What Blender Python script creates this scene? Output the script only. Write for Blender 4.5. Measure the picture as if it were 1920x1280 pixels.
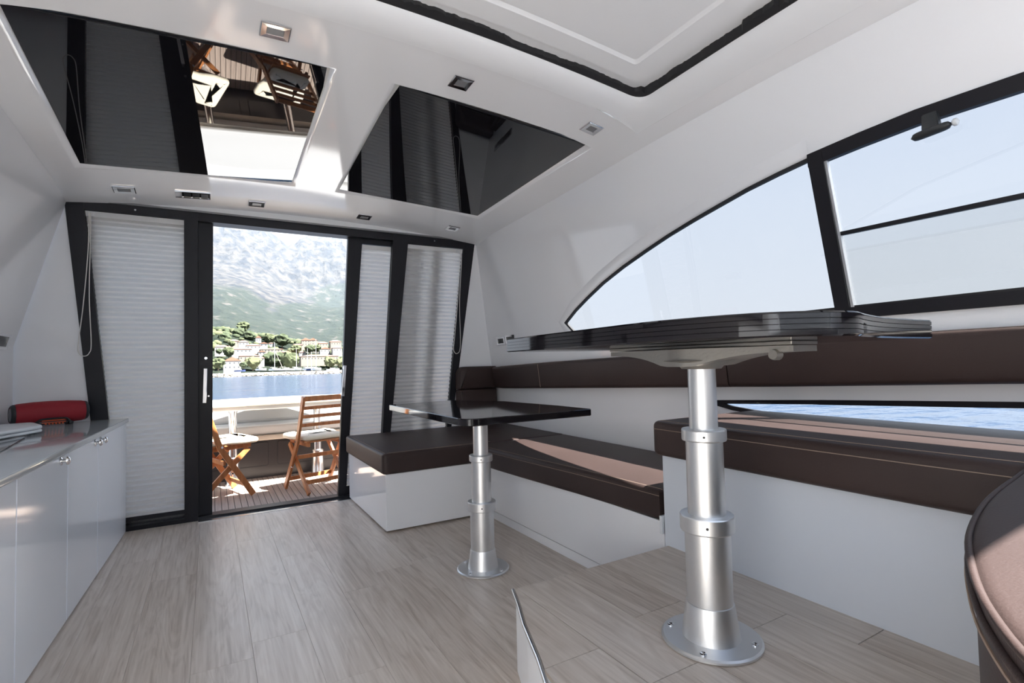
import bpy, bmesh, math, random
from mathutils import Vector, Matrix, noise
from mathutils.geometry import tessellate_polygon
random.seed(7)
PI = math.pi
for o in list(bpy.data.objects): bpy.data.objects.remove(o)
S = bpy.context.scene
COL = S.collection

# ------------------------------------------------------------------ camera
# world: X across the cabin (to starboard), Y aft (towards the cockpit door), Z up, metres; cabin floor z = 0
FPX = 968.504
CX = Vector((0.86370, 0.00104, -0.50400)); 
RW = Matrix(((0.86388, -0.00104, -0.50367), (-0.50320, 0.04453, -0.86302), (0.02333, 0.99901, 0.03794)))
def _cal():
    px = Vector((2620-960, -(638-640), -FPX)).normalized()
    py = Vector((395-960, -(690-640), -FPX)).normalized()
    pz = px.cross(py)
    return Matrix((px, py, pz))
RW = _cal()
cam = bpy.data.cameras.new('camera'); cam_o = bpy.data.objects.new('camera', cam); COL.objects.link(cam_o)
cam.sensor_width = 36; cam.lens = FPX/1920*36; cam.clip_start = .02; cam.clip_end = 30000
M4 = RW.to_4x4(); M4.translation = Vector((0, 0, 1.0)); cam_o.matrix_world = M4
S.camera = cam_o
# ------------------------------------------------------------------ light
SUN_DIR = Vector((-.275, .252, -.704)).normalized()
sun = bpy.data.lights.new('sun', 'SUN'); sun.energy = 22.0; sun.angle = math.radians(.53); sun.color = (1, .975, .94)
sun_o = bpy.data.objects.new('sun', sun); COL.objects.link(sun_o)
sun_o.rotation_euler = SUN_DIR.to_track_quat('-Z', 'Y').to_euler(); sun_o.location = (6, -6, 14)
W = bpy.data.worlds.new('sky'); S.world = W; W.use_nodes = True
nt = W.node_tree; nt.nodes.clear()
tc = nt.nodes.new('ShaderNodeTexCoord'); sx = nt.nodes.new('ShaderNodeSeparateXYZ'); rp = nt.nodes.new('ShaderNodeValToRGB')
bg = nt.nodes.new('ShaderNodeBackground'); wo = nt.nodes.new('ShaderNodeOutputWorld')
nt.links.new(tc.outputs['Generated'], sx.inputs[0]); nt.links.new(sx.outputs['Z'], rp.inputs[0])
nt.links.new(rp.outputs[0], bg.inputs[0]); nt.links.new(bg.outputs[0], wo.inputs[0])
cr = rp.color_ramp
cr.elements[0].position = 0; cr.elements[0].color = (.80, .87, .97, 1)
cr.elements[1].position = 1; cr.elements[1].color = (.40, .58, .95, 1)
e = cr.elements.new(.25); e.color = (.74, .84, 1.0, 1)
bg.inputs[1].default_value = .80
vs = S.view_settings; S.display_settings.display_device = 'sRGB'
vs.view_transform = 'Standard'; vs.look = 'None'; vs.exposure = 1.05; vs.gamma = 1; vs.use_curve_mapping = False
S.cycles.max_bounces = 14; S.cycles.diffuse_bounces = 10; S.cycles.glossy_bounces = 6; S.cycles.transparent_max_bounces = 16
S.cycles.use_denoising = True
S.cycles.sample_clamp_indirect = 8

def at(px, py, Y):
    """point where the photograph's pixel meets the plane y = Y (used for the far shore)"""
    d = RW @ Vector((px-960, -(py-640), -FPX)); t = Y/d.y
    return Vector((0, 0, 1)) + d*t

# ------------------------------------------------------------------ materials
def lin(r, g, b):
    f = lambda c: (c/255/12.92) if c/255 <= .04045 else ((c/255+.055)/1.055)**2.4
    return (f(r), f(g), f(b), 1)
def mat(name, col, rough=.5, metal=0, spec=.5, coat=0, trans=0, sheen=0):
    m = bpy.data.materials.new(name); m.use_nodes = True
    b = m.node_tree.nodes['Principled BSDF']
    b.inputs['Base Color'].default_value = col if len(col) == 4 else (*col, 1)
    b.inputs['Roughness'].default_value = rough; b.inputs['Metallic'].default_value = metal
    b.inputs['Specular IOR Level'].default_value = spec
    if coat: b.inputs['Coat Weight'].default_value = coat; b.inputs['Coat Roughness'].default_value = .03
    if sheen: b.inputs['Sheen Weight'].default_value = sheen
    return m
def N(m, t, **kw):
    n = m.node_tree.nodes.new(t)
    for k, v in kw.items(): setattr(n, k, v)
    return n
def L(m, a, b): m.node_tree.links.new(a, b)
def BS(m): return m.node_tree.nodes['Principled BSDF']
def noise_node(m, scale, detail=4, coord='Object', vec=(1, 1, 1), rand=False, dist=0):
    t = N(m, 'ShaderNodeTexCoord'); mp = N(m, 'ShaderNodeMapping'); mp.inputs['Scale'].default_value = vec
    L(m, t.outputs[coord], mp.inputs[0])
    if rand:
        oi = N(m, 'ShaderNodeObjectInfo'); ml = N(m, 'ShaderNodeMath', operation='MULTIPLY'); ml.inputs[1].default_value = 37
        L(m, oi.outputs['Random'], ml.inputs[0]); cb = N(m, 'ShaderNodeCombineXYZ')
        for i in range(3): L(m, ml.outputs[0], cb.inputs[i])
        L(m, cb.outputs[0], mp.inputs['Location'])
    n = N(m, 'ShaderNodeTexNoise'); n.inputs['Scale'].default_value = scale; n.inputs['Detail'].default_value = detail
    n.inputs['Distortion'].default_value = dist
    L(m, mp.outputs[0], n.inputs['Vector']); return n
def ramp(m, src, stops):
    r = N(m, 'ShaderNodeValToRGB'); el = r.color_ramp.elements
    el[0].position, el[0].color = stops[0][0], stops[0][1]; el[1].position, el[1].color = stops[-1][0], stops[-1][1]
    for p, c in stops[1:-1]: k = el.new(p); k.color = c
    L(m, src, r.inputs[0]); return r
def bump(m, src, strength, dist=.01):
    b = N(m, 'ShaderNodeBump'); b.inputs['Strength'].default_value = strength; b.inputs['Distance'].default_value = dist
    L(m, src, b.inputs['Height']); L(m, b.outputs[0], BS(m).inputs['Normal']); return b
def c4(*c): return (*c, 1)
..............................
From the first line of the listing above, repeat every line through the one holding "COL = S.collection". Both ends count, and pictures stay out.

What Blender Python script creates this scene? Output the script only. Write for Blender 4.5. Measure the picture as if it were 1920x1280 pixels.
import bpy, bmesh, math, random
from mathutils import Vector, Matrix, noise
from mathutils.geometry import tessellate_polygon
random.seed(7)
PI = math.pi
for o in list(bpy.data.objects): bpy.data.objects.remove(o)
S = bpy.context.scene
COL = S.collection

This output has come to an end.